[Exercise description]: Give the number of lines in this listing that contain "from", with no other words.

[Supplied data]:

⟨

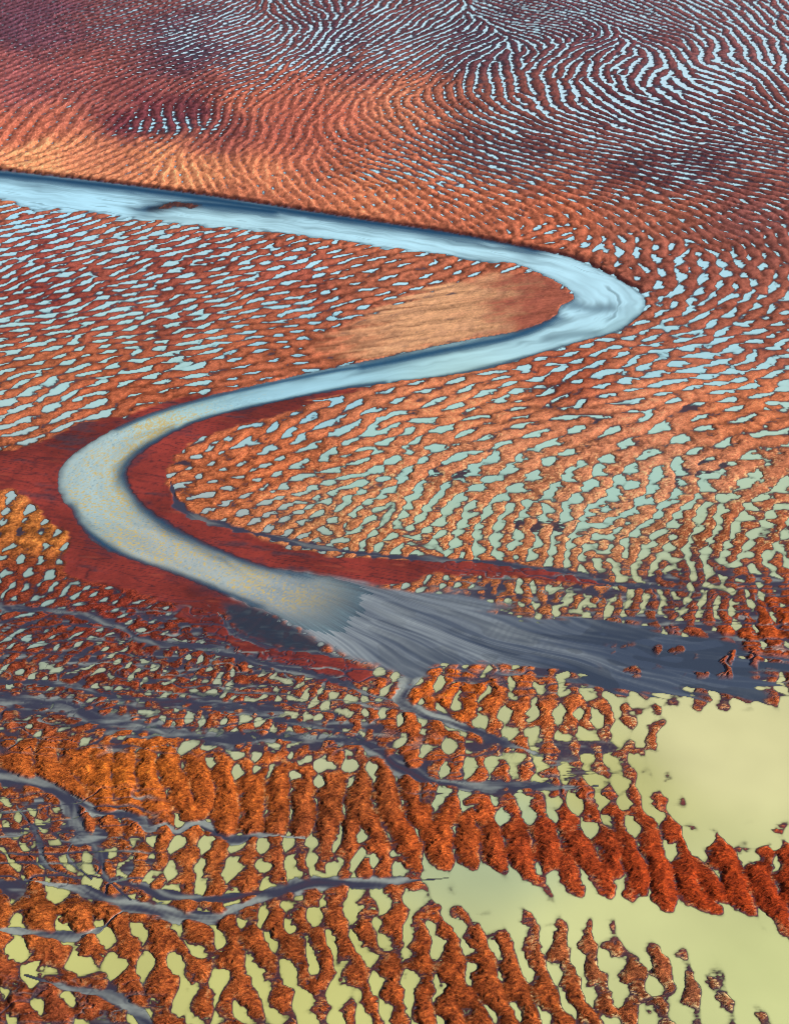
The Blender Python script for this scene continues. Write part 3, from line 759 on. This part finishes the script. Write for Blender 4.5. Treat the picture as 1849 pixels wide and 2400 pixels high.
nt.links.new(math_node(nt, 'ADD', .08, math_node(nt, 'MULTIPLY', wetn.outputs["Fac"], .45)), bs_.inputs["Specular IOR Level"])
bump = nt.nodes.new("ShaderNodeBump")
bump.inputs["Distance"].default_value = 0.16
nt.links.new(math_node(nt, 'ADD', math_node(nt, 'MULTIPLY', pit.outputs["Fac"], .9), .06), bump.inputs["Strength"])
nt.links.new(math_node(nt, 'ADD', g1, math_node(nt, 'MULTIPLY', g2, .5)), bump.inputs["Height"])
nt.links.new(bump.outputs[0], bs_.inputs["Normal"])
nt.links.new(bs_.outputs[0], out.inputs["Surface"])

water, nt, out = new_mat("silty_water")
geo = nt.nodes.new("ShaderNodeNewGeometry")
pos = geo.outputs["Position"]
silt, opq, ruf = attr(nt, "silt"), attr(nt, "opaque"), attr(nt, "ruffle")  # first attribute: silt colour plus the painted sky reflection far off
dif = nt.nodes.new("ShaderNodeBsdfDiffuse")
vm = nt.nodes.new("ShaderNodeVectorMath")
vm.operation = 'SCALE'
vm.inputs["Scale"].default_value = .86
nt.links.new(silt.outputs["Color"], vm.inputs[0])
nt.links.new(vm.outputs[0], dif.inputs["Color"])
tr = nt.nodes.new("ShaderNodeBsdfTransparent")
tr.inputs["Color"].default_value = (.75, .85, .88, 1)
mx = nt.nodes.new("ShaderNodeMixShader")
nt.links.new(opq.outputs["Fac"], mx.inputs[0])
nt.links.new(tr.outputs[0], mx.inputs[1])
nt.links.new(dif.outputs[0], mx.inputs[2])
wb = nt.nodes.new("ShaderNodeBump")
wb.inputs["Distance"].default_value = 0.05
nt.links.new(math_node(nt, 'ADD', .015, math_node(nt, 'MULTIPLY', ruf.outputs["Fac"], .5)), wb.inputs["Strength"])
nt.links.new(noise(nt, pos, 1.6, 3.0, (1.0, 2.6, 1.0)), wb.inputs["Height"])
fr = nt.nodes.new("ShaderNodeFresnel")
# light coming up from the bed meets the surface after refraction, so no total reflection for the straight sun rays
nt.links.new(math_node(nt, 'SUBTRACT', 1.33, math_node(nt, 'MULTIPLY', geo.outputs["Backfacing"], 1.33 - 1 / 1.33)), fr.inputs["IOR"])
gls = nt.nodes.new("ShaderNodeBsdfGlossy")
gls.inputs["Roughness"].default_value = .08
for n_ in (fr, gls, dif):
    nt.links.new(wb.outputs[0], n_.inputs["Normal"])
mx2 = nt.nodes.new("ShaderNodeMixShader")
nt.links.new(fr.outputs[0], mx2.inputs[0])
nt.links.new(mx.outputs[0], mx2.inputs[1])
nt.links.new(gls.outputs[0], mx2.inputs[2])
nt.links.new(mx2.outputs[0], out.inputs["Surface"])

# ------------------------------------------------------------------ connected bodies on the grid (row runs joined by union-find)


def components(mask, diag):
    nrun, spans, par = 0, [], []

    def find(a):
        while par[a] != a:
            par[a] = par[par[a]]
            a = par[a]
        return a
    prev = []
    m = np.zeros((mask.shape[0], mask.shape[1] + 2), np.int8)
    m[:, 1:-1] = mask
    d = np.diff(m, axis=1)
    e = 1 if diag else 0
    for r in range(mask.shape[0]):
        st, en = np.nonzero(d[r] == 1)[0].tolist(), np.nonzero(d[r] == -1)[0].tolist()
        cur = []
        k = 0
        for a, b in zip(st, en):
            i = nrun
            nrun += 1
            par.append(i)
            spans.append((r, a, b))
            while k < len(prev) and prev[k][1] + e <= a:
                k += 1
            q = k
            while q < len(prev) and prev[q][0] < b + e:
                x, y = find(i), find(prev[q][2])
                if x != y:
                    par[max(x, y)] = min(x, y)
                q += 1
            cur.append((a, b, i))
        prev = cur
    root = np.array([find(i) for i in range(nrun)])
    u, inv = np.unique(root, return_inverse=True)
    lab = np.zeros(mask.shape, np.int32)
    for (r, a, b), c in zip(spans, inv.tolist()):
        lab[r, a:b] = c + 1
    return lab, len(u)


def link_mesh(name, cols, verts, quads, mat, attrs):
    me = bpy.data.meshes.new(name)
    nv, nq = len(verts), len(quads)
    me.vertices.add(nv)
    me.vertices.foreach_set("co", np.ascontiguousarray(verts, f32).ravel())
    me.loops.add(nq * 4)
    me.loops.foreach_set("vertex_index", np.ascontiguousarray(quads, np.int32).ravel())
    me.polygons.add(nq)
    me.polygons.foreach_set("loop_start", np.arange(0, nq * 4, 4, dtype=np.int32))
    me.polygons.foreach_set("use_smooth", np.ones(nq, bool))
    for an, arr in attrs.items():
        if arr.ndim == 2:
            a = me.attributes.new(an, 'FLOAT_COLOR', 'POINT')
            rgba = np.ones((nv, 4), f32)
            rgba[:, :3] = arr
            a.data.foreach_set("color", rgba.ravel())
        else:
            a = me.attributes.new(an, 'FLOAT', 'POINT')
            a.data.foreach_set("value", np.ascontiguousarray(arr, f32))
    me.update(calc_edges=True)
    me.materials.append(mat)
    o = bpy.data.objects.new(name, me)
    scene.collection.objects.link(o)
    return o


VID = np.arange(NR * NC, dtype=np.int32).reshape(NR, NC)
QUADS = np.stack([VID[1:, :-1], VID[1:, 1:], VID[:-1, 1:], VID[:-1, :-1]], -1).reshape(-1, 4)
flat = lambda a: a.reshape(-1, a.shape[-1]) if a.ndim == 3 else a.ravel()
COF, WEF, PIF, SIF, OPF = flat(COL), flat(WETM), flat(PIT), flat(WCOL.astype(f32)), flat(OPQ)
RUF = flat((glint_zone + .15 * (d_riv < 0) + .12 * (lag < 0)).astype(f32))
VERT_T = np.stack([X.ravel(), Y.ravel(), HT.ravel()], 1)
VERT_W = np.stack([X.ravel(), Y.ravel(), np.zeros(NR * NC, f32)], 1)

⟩

[Answer for this exercise]: 2